# Work to be completed
Skip the pictures, please, and write out exactly the lines from the opening of the data through the line containing "the thickest cane')".

#####

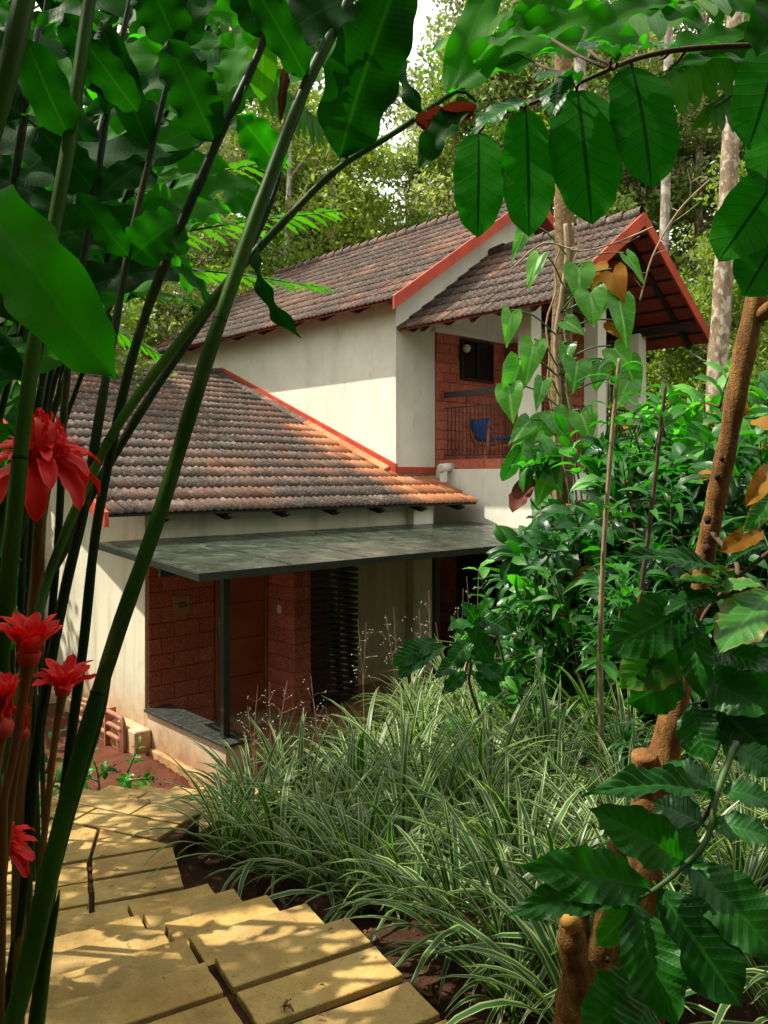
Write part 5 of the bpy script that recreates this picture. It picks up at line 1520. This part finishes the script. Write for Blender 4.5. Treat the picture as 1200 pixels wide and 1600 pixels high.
cane([(-25,1480,22,1.7),(8,1250,26,1.7),(35,1040,26,1.7),(58,930,26,1.72),(95,870,24,1.75),(150,760,24,1.8),(235,620,22,1.86),(330,480,20,1.95),(400,370,16,2.05),(440,270,12,2.1)],
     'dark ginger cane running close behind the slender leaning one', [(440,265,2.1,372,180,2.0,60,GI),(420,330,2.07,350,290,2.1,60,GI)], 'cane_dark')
# pointed new shoots
def new_shoot(px, label):
    sp = smooth_pts([(*P(x, y, D), w/2/F*D) for x, y, w, D in px], 6); b = Vector(sp[0][:3]); g = G(b.x, b.y)
    o = empty('ginger_shoot', (b.x, b.y, g)); tag(o, label, 'ginger shoot')
    m = MB(); m.tube([Vector((b.x, b.y, g-.03))-o.location]+[Vector(p[:3])-o.location for p in sp], [sp[0][3]]+[p[3] for p in sp], 10); link('stalk', m.mesh('stalk', M['cane'], True), o)
new_shoot([(52,1640,26,1.3),(62,1560,24,1.3),(75,1480,16,1.3),(88,1420,8,1.3),(93,1390,1.5,1.3)], 'pointed green shoot in front of the thickest cane at the bottom')
new_shoot([(28,1590,20,1.26),(100,1300,20,1.31),(150,1130,20,1.33),(166,1050,18,1.34),(178,1000,8,1.34),(183,975,1.5,1.34)], 'short leaf-sheath shoot hugging the thickest cane')

# ---- procedural canes filling the thicket behind
def ginger_plant(x, y, h, lean, label, ll=.42, dark=.5, n=16, facing=None):
    g = G(x, y); o = empty('ginger_cane', (x, y, g)); tag(o, label, 'torch ginger')
    top = Vector((x+lean[0], y+lean[1], g+h)); b = Vector((x, y, g-.05)); mid = b.lerp(top, .55)-Vector((lean[0]*.50, lean[1]*.50, 0))
    pts = [Vector(p) for p in smooth_pts([tuple(b), tuple(mid), tuple(top)], 8)]; N = len(pts)
    m = MB(); m.tube([p-o.location for p in pts], [.017*(1-.5*i/N) for i in range(N)], 9); link('stalk', m.mesh('stalk', M['cane_dark'], True), o)
    ax = (top-b).normalized(); sdv = ax.cross(Vector((rnd.uniform(-1,1), -1, 0))).normalized()
    for i in range(n):
        t = .38+.6*i/n; q = pts[min(N-1, int(t*N))]; s = 1 if i % 2 else -1
        ld = (sdv*s+ax*.55+Vector((0,0,-.15))+rv(.25)).normalized(); l = ll*rnd.uniform(.75,1.15)
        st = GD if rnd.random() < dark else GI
        e_ = q+ld*l; hide = False
        for w_ in (q, e_, (q+e_)*.5):
            sx_ = 600+w_.x/w_.y*F; sy_ = 745-w_.z/w_.y*F
            if sx_ > 55 and sy_ > 640-.72*sx_: hide = True
        if hide: continue                       # the thicket stops short of the view down to the roofs
        leaf_between(st[rnd.randrange(5)], o, q, q+ld*l, ax.cross(sdv)*(-1)+Vector((0,-.5,.6))+rv(.35))
    return o
desc = ['leafy ginger cane at the left edge of the thicket, topmost leaves cut by the frame','ginger cane with broad drooping leaves in the middle of the left thicket','ginger cane deep in the thicket above the left end of the low roof','dark leafy ginger cane behind the full red flower','ginger cane whose leaves hang over the upper eave','leafy ginger cane beside the side wall','short leafy ginger cane low at the left edge','ginger cane with translucent leaves against the sky','ginger cane with leaves crowding the top left','dense ginger cane between the two darkest stalks','ginger cane leaning left out of the picture','farthest leafy ginger cane of the left thicket','ginger cane shading the upper left corner','small leafy ginger cane near the laterite pillar','ginger cane behind the big pale leaf at the left','ginger cane with crossing leaves under the palm frond']
gp = [(-1.05,2.1,3.0,(.25,.2)),(-1.35,2.6,3.3,(.35,.1)),(-1.7,3.2,3.9,(.5,.2)),(-1.25,2.3,2.5,(.0,.1)),(-2.1,4.3,4.2,(.6,.2)),(-2.4,4.6,3.6,(.2,.1)),(-1.4,2.7,2.3,(-.2,.1)),(-1.5,3.4,4.3,(.8,.1)),(-1.6,2.9,3.6,(.2,-.1)),(-1.25,2.6,3.0,(.3,.3)),
      (-1.3,2.0,2.6,(-.3,.1)),(-2.6,5.0,4.4,(.5,.0)),(-1.0,1.9,3.1,(.1,.2)),(-2.2,4.2,3.0,(-.1,.1)),(-1.5,2.5,2.7,(.1,.0)),(-2.0,3.7,3.6,(.5,.1))]
for (x, y, h, l), d in zip(gp, desc): ginger_plant(x, y, h, l, d, ll=.40+.02*y, dark=.45)

d2 = ['pale young ginger cane with backlit leaves under the palm leaflets','ginger cane with bright leaves above the slender leaning cane','short ginger cane with backlit leaves at the roof edge','young ginger cane between the two palms','bright ginger cane at the back of the thicket, leaning right','ginger cane with small bright leaves beside the side wall','backlit ginger cane behind the dark leaves at the top','thin ginger cane far left with many small leaves','ginger cane with bright leaves high at the top left','ginger cane with bright leaves over the corner of the low roof','loose leafy ginger cane in the second row','tall backlit ginger cane in the third row','leafy ginger cane close behind the big pale leaf','ginger cane half hidden behind the two thickest stems']
g2 = [(-2.0,4.6,4.6,(.7,.1)),(-1.7,4.0,4.4,(.9,.1)),(-2.2,4.8,4.0,(.3,.1)),(-2.5,5.4,4.6,(.9,.2)),(-2.3,5.0,5.0,(1.1,.0)),(-2.7,5.2,3.9,(.1,.1)),(-1.4,3.2,4.2,(.5,.1)),(-2.4,4.4,4.2,(-.2,.1)),(-1.9,3.8,4.8,(.3,.1)),(-2.6,5.6,4.2,(.6,.1)),(-1.6,3.0,3.5,(-.1,.1)),(-2.1,5.0,5.3,(.8,.1)),(-1.7,3.4,3.4,(.1,.0)),(-1.3,2.9,3.8,(.3,.1))]
for (x, y, h, l), d in zip(g2, d2): ginger_plant(x, y, h, l, d, ll=.36+.02*y, dark=.12, n=20)

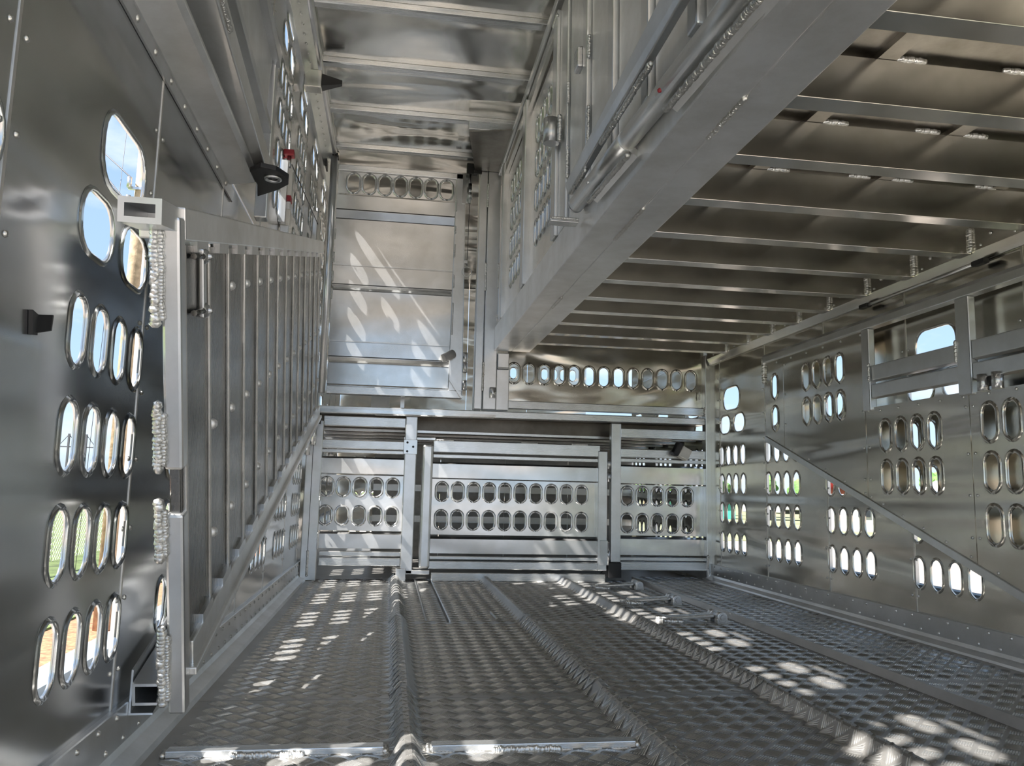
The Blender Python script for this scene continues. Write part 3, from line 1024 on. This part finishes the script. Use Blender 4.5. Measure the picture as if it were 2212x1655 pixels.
# main corner post carrying the upper deck beam
mp = thing('corner_post', 'tall double corner post rising to the roof at the end of the deck beam', 'post', (.56, YG, 1.0))
MB().box(gx(.490), gx(.542), YG - .05, YG + .03, gz(1.03), ROOF_Z).build('post_half', ALU_TUBE, mp, bevel=.005)
MB().box(gx(.5445), gx(.628), YG - .055, YG + .03, gz(1.03), ROOF_Z).build('post_half', ALU_TUBE, mp, bevel=.005)
MB().box(gx(.628), gx(.708), YG - .045, YG + .03, gz(1.03), gz(1.285)).build('lower_block', ALU_TUBE, mp, bevel=.004)
MB().box(gx(.632), gx(.704), YG - .053, YG + .03, gz(1.293), gz(1.385)).build('bearing_block', ALU_TUBE, mp, bevel=.004)
for z0, z1 in ((2.32, 2.47), (1.78, 1.95), (1.15, 1.32)):
    weld((gx(.5433), YG - .054, gz(z0)), (gx(.5433), YG - .054, gz(z1)), .008, mp)
for z0, z1 in ((1.80, 1.95), (1.45, 1.62)):
    weld((gx(.622), YG - .057, gz(z0)), (gx(.622), YG - .057, gz(z1)), .008, mp)
weld((gx(.635), YG - .055, gz(1.29)), (gx(.705), YG - .055, gz(1.29)), .005, mp)
MB().tube((gx(.605), YG - .066, gz(1.10)), (gx(.605), YG - .066, gz(1.165)), .020, 12).build('hinge_knuckle', ALU_TUBE, mp)
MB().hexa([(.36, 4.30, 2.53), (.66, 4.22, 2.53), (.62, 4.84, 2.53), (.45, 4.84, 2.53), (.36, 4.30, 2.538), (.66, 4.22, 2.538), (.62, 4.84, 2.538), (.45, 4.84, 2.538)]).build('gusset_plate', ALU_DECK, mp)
MB().box(.355, .66, 4.27, 4.31, 2.535, 2.585).build('gusset_rail', ALU_TUBE_X, mp, bevel=.003)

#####

# Task answer
Write part 5 of the bpy script that recreates this picture. It picks up at line 1520. This part finishes the script. Write for Blender 4.5. Treat the picture as 1200 pixels wide and 1600 pixels high.
cane([(-25,1480,22,1.7),(8,1250,26,1.7),(35,1040,26,1.7),(58,930,26,1.72),(95,870,24,1.75),(150,760,24,1.8),(235,620,22,1.86),(330,480,20,1.95),(400,370,16,2.05),(440,270,12,2.1)],
     'dark ginger cane running close behind the slender leaning one', [(440,265,2.1,372,180,2.0,60,GI),(420,330,2.07,350,290,2.1,60,GI)], 'cane_dark')
# pointed new shoots
def new_shoot(px, label):
    sp = smooth_pts([(*P(x, y, D), w/2/F*D) for x, y, w, D in px], 6); b = Vector(sp[0][:3]); g = G(b.x, b.y)
    o = empty('ginger_shoot', (b.x, b.y, g)); tag(o, label, 'ginger shoot')
    m = MB(); m.tube([Vector((b.x, b.y, g-.03))-o.location]+[Vector(p[:3])-o.location for p in sp], [sp[0][3]]+[p[3] for p in sp], 10); link('stalk', m.mesh('stalk', M['cane'], True), o)
new_shoot([(52,1640,26,1.3),(62,1560,24,1.3),(75,1480,16,1.3),(88,1420,8,1.3),(93,1390,1.5,1.3)], 'pointed green shoot in front of the thickest cane at the bottom')
new_shoot([(28,1590,20,1.26),(100,1300,20,1.31),(150,1130,20,1.33),(166,1050,18,1.34),(178,1000,8,1.34),(183,975,1.5,1.34)], 'short leaf-sheath shoot hugging the thickest cane')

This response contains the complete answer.